Ehe earth week festival encouraged students to be more eco-friendly.
Photo: Ayden Adair · The Sentry

Campus embraces the environment

Spring has finally emerged on Auraria, inviting students outside to enjoy the sunshine and flowers blooming all over campus. The Earth Week Festival, which ran on April 24 and 25, couldn’t have come at a better time. What better way to celebrate Earth Week than being able to leave the classroom for a while and enjoy the outdoors?

The Earth Week Festival was put on by the Auraria Sustainable Campus Program. From 10 a.m. to 2 p.m. on Wednesday and Thursday, the Tivoli quad was lined with tables and tents set up by several different organizations from Metro State, CU Denver, and CCD, all dedicated to protecting and sustaining the planet. Students were given a stamp sheet to incentivize them to talk to the representatives of at least 10 tables.

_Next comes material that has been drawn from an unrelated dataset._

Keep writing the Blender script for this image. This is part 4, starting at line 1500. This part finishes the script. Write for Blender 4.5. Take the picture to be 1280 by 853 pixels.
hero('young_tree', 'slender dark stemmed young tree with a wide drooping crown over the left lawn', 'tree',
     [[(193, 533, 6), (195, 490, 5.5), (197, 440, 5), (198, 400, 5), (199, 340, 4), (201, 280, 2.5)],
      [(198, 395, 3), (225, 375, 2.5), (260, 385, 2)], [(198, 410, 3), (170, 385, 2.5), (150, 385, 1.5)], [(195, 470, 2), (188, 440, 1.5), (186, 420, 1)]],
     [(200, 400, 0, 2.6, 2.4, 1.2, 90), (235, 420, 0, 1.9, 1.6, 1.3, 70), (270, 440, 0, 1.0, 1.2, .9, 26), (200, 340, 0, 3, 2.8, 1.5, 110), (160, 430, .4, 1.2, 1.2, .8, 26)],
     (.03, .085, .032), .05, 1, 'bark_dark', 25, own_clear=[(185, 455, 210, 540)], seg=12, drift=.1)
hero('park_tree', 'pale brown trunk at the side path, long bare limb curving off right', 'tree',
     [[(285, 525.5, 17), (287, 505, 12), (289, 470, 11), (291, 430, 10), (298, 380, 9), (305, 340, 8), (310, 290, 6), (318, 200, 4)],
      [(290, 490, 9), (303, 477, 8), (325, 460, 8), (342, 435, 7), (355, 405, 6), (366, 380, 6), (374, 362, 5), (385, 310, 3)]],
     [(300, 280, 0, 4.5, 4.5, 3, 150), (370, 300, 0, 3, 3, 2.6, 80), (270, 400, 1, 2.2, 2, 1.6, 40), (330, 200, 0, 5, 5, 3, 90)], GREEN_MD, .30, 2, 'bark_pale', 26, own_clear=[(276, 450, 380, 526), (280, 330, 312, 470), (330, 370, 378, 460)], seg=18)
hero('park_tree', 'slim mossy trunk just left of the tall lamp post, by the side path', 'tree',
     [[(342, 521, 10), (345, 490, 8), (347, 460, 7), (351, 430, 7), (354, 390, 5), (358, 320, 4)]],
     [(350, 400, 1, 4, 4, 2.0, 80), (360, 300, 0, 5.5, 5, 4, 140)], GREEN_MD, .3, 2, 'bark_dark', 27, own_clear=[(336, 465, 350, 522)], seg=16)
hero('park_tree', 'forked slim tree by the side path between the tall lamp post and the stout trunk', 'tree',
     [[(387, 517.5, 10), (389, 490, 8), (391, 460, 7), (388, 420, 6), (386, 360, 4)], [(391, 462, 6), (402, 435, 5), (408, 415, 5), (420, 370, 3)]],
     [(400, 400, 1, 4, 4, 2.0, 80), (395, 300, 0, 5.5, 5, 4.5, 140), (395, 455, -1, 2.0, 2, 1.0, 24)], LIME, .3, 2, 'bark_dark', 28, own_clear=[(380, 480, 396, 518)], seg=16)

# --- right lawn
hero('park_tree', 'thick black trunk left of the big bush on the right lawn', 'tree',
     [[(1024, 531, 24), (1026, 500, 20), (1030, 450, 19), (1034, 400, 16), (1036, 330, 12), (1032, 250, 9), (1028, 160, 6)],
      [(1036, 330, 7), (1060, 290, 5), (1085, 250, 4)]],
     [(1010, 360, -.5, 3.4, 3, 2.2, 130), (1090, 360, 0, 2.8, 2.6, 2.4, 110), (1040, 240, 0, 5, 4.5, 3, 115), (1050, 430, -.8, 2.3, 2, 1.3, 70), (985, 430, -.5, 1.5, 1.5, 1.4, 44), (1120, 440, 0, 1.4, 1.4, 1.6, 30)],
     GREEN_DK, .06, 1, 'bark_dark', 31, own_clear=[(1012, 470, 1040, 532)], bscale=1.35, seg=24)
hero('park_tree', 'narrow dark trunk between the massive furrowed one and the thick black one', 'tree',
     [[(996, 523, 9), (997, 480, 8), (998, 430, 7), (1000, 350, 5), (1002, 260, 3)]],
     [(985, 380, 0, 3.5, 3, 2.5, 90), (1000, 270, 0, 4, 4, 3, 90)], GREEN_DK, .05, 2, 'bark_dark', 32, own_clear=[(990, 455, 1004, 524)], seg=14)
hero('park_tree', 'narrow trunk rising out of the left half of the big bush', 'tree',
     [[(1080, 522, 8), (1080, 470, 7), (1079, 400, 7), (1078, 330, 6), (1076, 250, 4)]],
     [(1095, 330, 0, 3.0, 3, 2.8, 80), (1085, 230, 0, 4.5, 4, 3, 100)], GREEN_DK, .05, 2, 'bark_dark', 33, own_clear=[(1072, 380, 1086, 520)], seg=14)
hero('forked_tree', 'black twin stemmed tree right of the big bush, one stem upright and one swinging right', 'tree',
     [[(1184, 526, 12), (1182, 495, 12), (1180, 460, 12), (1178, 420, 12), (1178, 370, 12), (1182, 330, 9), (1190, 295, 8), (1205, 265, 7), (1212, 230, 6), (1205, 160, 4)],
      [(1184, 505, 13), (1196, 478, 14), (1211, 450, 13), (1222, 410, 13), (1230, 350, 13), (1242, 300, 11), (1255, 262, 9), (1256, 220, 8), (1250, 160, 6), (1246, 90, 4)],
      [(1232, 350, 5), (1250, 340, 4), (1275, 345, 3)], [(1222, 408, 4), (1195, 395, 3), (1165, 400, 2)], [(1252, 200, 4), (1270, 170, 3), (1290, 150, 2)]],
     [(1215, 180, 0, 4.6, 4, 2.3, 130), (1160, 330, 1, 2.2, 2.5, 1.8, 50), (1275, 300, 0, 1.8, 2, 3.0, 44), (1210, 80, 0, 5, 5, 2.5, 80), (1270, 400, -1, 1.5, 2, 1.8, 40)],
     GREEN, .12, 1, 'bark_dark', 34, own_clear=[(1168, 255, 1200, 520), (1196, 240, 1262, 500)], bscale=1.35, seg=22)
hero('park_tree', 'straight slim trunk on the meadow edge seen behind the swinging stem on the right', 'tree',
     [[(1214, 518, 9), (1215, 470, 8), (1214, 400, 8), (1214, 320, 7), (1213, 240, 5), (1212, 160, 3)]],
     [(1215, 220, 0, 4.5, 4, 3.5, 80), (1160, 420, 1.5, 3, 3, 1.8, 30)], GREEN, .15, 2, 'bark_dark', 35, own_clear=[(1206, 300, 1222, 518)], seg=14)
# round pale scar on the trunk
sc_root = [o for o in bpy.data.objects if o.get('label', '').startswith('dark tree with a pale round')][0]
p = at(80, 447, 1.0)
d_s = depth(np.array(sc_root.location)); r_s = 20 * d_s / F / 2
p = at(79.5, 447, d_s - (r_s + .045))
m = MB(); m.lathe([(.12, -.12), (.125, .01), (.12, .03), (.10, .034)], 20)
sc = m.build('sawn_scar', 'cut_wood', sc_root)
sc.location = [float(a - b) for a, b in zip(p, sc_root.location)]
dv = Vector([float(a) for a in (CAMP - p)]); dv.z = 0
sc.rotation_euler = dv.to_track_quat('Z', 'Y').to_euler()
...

Each table could give them a stamp, and 10 stamps meant a five-dollar meal voucher to one of five food trucks. This encouraged students to take an interest in what their peers were working on to help keep the Earth a healthy and happy place for humans and animals alike. 

“At first I thought it was just great to be able to go around to tables so I could get the free food,” Abby Mork, a senior biochemistry student, claimed. “But going around, talking to people, I learned so much. The table for the CU Denver Urban Bee project was especially interesting. I never would have thought of bee health as being important for sustaining the environment but talking to the Project representatives made me think about them in a whole new way. Talking to everyone just made me want to do more.” 

There were organizations representing a whole array of environmental issues, including the Denver chapter of the Colorado Renewable Energy Society, the CU Denver Urban Bee Project, the Student Government Association, and, of course, the Auraria Sustainable Campus Program. From suggestions about energy conservation to encouraging students to try “Meatless Mondays,” attendees were educated about opportunities to do more for the planet. 

There was also an art competition featuring student works that addressed social, cultural, or environmental concerns. The competition offered a 200-dollar prize for the winner. 

One of the more popular attractions at the festival was the clothing swap put on by CU Denver’s Office of Student Life. There was a table set out with free clothes that had been donated by other students with a selection of shirts, pants, and even some dresses to take home. Students could get involved in Earth Week by making sure that good clothes could be worn again rather than just getting thrown away. The table was quite a success, with almost no clothes remaining by the festival’s end. 

After visiting tables to get a meal voucher, students had the option to use that voucher at one of the food trucks catering the festival. Students could choose from Migration Tacos, Real Deal Juices, Nimbus Korean BBQ, or Pierogies Factory. Another favorite of many students was the Ba-Nom-a-Nom truck, serving plant-based “nice cream.” Students could end their experience of the festival with a sweet treat that was kind to both the animals and the environment, perfect for the overall message that Earth Week promotes.